Should the judgment be stricken off where the Court Rules require that when the warrant is above twenty years old a rule to show cause should first be served on the defendant if found in the county? In Emery vs. Smith, 2 District Report, Page 133 (1892), Judge Dreher, in disposing of a matter where a similar rule in Carbon County was in question, used the following language:

"The object of the rule is to prevent the annoyance and injustice to the party in the use of a warrant so old that there is some reason to suppose the debt may have been satisfied or that the purpose for which it was given has been accomplished or served; as for instance, in a case where it was given as collateral security or indemnity; but the rule is certainly not intended to work injustice to the creditor before requiring a judgment to be stricken from the record, though the affidavit was not made before the entry of the same where the execution of the warrant and existence of the debt was admitted and the parties are living. If we should strike the judgment off the plaintiff could immediately on motion have judgment entered upon filing the affidavit. This would be a little ceremony excepting that the effect might be to jeop

ardize the plaintiff's claim now secured by lien, and the discharge of the rule to strike off the judgment will work no injustice to the defendant who acknowledges the debt."

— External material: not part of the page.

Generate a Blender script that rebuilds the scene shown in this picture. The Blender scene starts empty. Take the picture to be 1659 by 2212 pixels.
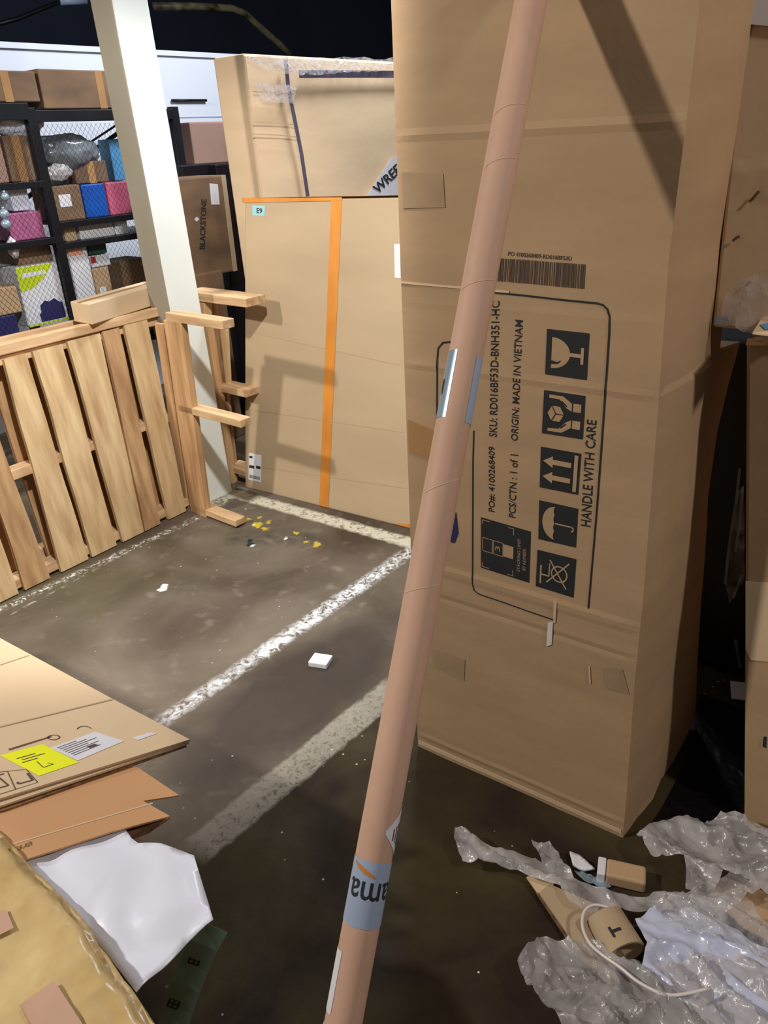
import bpy, bmesh, math, random
from mathutils import Vector, Matrix, noise
from mathutils.geometry import tessellate_polygon
random.seed(7)
sc = bpy.context.scene
COL = sc.collection

# ------------------------------------------------------------------ camera
PITCH, ROLL, EYE, FPX = math.radians(26), math.radians(3), 1.6, 1660.0
fwd = Vector((0, math.cos(PITCH), -math.sin(PITCH)))
up0 = Vector((0, math.sin(PITCH), math.cos(PITCH)))
rt0 = Vector((1, 0, 0))
RT = rt0*math.cos(ROLL) - up0*math.sin(ROLL)
UP = rt0*math.sin(ROLL) + up0*math.cos(ROLL)
CAM = Vector((0, 0, EYE))
cd = bpy.data.cameras.new('camera')
cam = bpy.data.objects.new('camera', cd)
COL.objects.link(cam)
m3 = Matrix((RT, UP, -fwd)).transposed()
cam.matrix_world = Matrix.Translation(CAM) @ m3.to_4x4()
cd.sensor_fit = 'VERTICAL'
cd.sensor_height = 24.0
cd.lens = 24.0*FPX/2212
cd.clip_start = 0.02
sc.camera = cam

# ------------------------------------------------------------------ world, lamps, exposure
sc.view_settings.view_transform = 'Standard'
sc.view_settings.look = 'None'
sc.view_settings.exposure = 0.0
sc.view_settings.gamma = 1.0
w = bpy.data.worlds.new('world'); sc.world = w; w.use_nodes = True
w.node_tree.nodes['Background'].inputs[0].default_value = (0.80, 0.82, 0.90, 1)
w.node_tree.nodes['Background'].inputs[1].default_value = 0.085

def lamp(kind, name, loc, target, energy, color, **kw):
    d = bpy.data.lights.new(name, kind); d.energy = energy; d.color = color
    for k, v in kw.items(): setattr(d, k, v)
    o = bpy.data.objects.new(name, d); COL.objects.link(o)
    o.location = loc
    o.rotation_euler = (Vector(target)-Vector(loc)).to_track_quat('-Z', 'Y').to_euler()
    return o
lamp('AREA', 'aisle_lamp', (-3.75, 0.80, 3.6), (0, 2.0, 0.6), 142, (1.0, 0.95, 0.88), shape='DISK', size=0.22)
lamp('AREA', 'right_aisle_lamp', (2.0, -0.4, 3.3), (0.8, 1.4, 1.0), 42, (1.0, 0.93, 0.88), shape='DISK', size=0.25)
lamp('SPOT', 'clip_spot_lamp', (-0.2, 1.40, 2.8), (-0.85, 3.15, 0.5), 300, (0.98, 0.98, 0.95),
     spot_size=math.radians(74), spot_blend=0.4, shadow_soft_size=0.06)
lamp('AREA', 'wall_lamp', (0.4, 4.4, 3.4), (-1.2, 5.2, 1.4), 105, (0.86, 0.92, 1.0), shape='DISK', size=0.5)

# ------------------------------------------------------------------ helpers: view geometry
def ray(x, y):
    return RT*((x-829.5)/FPX) + UP*(-(y-1106)/FPX) + fwd
def G(x, y, z=0.0):
    d = ray(x, y); return CAM + d*((z-EYE)/d.z)
def PL(p0, n, x, y):
    d = ray(x, y); return CAM + d*(n.dot(p0-CAM)/n.dot(d))
AZ = math.radians(40.2)
U = Vector((math.sin(AZ), math.cos(AZ), 0)); V = Vector((-U.y, U.x, 0)); Z = Vector((0, 0, 1))

# ------------------------------------------------------------------ helpers: materials
def lin(c):
    return tuple(((x/255)/12.92 if x/255 <= .04045 else ((x/255+.055)/1.055)**2.4) for x in c) + (1,)
def mat(name, rgb, rough=.7, var=.12, scale=(6, 6, 6), rot=0, metal=0, bump=0.0, rgb2=None, spec=.4, detail=4, bscale=None, coat=0):
    m = bpy.data.materials.new(name); m.use_nodes = True
    nt = m.node_tree; b = nt.nodes['Principled BSDF']
    b.inputs['Roughness'].default_value = rough
    b.inputs['Metallic'].default_value = metal
    b.inputs['Specular IOR Level'].default_value = spec
    if coat: b.inputs['Coat Weight'].default_value = coat; b.inputs['Coat Roughness'].default_value = .25
    tc = nt.nodes.new('ShaderNodeTexCoord'); mp = nt.nodes.new('ShaderNodeMapping')
    mp.inputs['Scale'].default_value = scale
    mr = nt.nodes.new('ShaderNodeVectorRotate'); mr.rotation_type = 'Z_AXIS'; mr.inputs['Angle'].default_value = rot
    nt.links.new(tc.outputs['Object'], mr.inputs['Vector']); nt.links.new(mr.outputs[0], mp.inputs[0])
    nz = nt.nodes.new('ShaderNodeTexNoise'); nz.inputs['Scale'].default_value = 1; nz.inputs['Detail'].default_value = detail
    nt.links.new(mp.outputs[0], nz.inputs['Vector'])
    cr = nt.nodes.new('ShaderNodeValToRGB')
    a = lin(rgb); c2 = lin(rgb2) if rgb2 else tuple(x*(1-var*2) for x in a[:3])+(1,)
    cr.color_ramp.elements[0].position = .3; cr.color_ramp.elements[1].position = .68
    cr.color_ramp.elements[0].color = c2; cr.color_ramp.elements[1].color = tuple(min(1, x*(1+var*.3)) for x in a[:3])+(1,)
    nt.links.new(nz.outputs[0], cr.inputs[0]); nt.links.new(cr.outputs[0], b.inputs['Base Color'])
    if bump:
        bp = nt.nodes.new('ShaderNodeBump'); bp.inputs['Strength'].default_value = bump; bp.inputs['Distance'].default_value = .01
        if bscale:
            n2 = nt.nodes.new('ShaderNodeTexNoise'); n2.inputs['Scale'].default_value = bscale; n2.inputs['Detail'].default_value = 3
            nt.links.new(tc.outputs['Object'], n2.inputs['Vector']); nt.links.new(n2.outputs[0], bp.inputs['Height'])
        else: nt.links.new(nz.outputs[0], bp.inputs['Height'])
        nt.links.new(bp.outputs[0], b.inputs['Normal'])
    return m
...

In the case just cited the defendant asked to have the judgment stricken off the record, he being the person most vitally interested and the rule being for his benefit and protection. In the matter before us the defendant is not asking to have the judgment stricken off, even though her real estate was sold during her life time on a Fi. Fa. issued by the use plaintiff and bought by the use plaintiff. It appears from the record that the use plaintiff has not yet fully complied with the conditions of the sheriff's sale by paying the balance of the purchase money, less possibly the amount of her judgment and interest, so that if this judgment were stricken off, even if we had the unquestioned authority to do so, the use plaintiff would be relieved from the payment of the amount still unpaid.

The use plaintiff further alleges that she was required to pay too much for this property at the sheriff's sale, and should now be relieved by the Court, and this without regard to other interests that may have since intervened and after a delay of over four years in making her application.

It is also urged that the entry of the judgment being irregular the execution was irregular, and that, therefore, the judgment should be stricken off and the whole proceeding set aside. This proposition would possibly be correct if the defendant in the execution asked to have the proceeding set aside, but the plaintiff is not in a position to take advantage of the irregularity, if the defendant fails to do so. The defendant failing to do so stands as consenting to the proceeding: Wilkinson's Appeal, 65 Pa. St., Page 189 (1870).

The use plaintiff further questions the title which she is to acquire by the sheriff's sale, claiming that it is defective because the judgment was not entered as provided for by the rule of Court. In order to relieve the use plaintiff of that doubt, the Court, under authority of Woods vs. Woods, 126 Pa. St., Page 396 (1889), allows the use plaintiff to file the affidavit required by the rules of Court, nunc pro tune.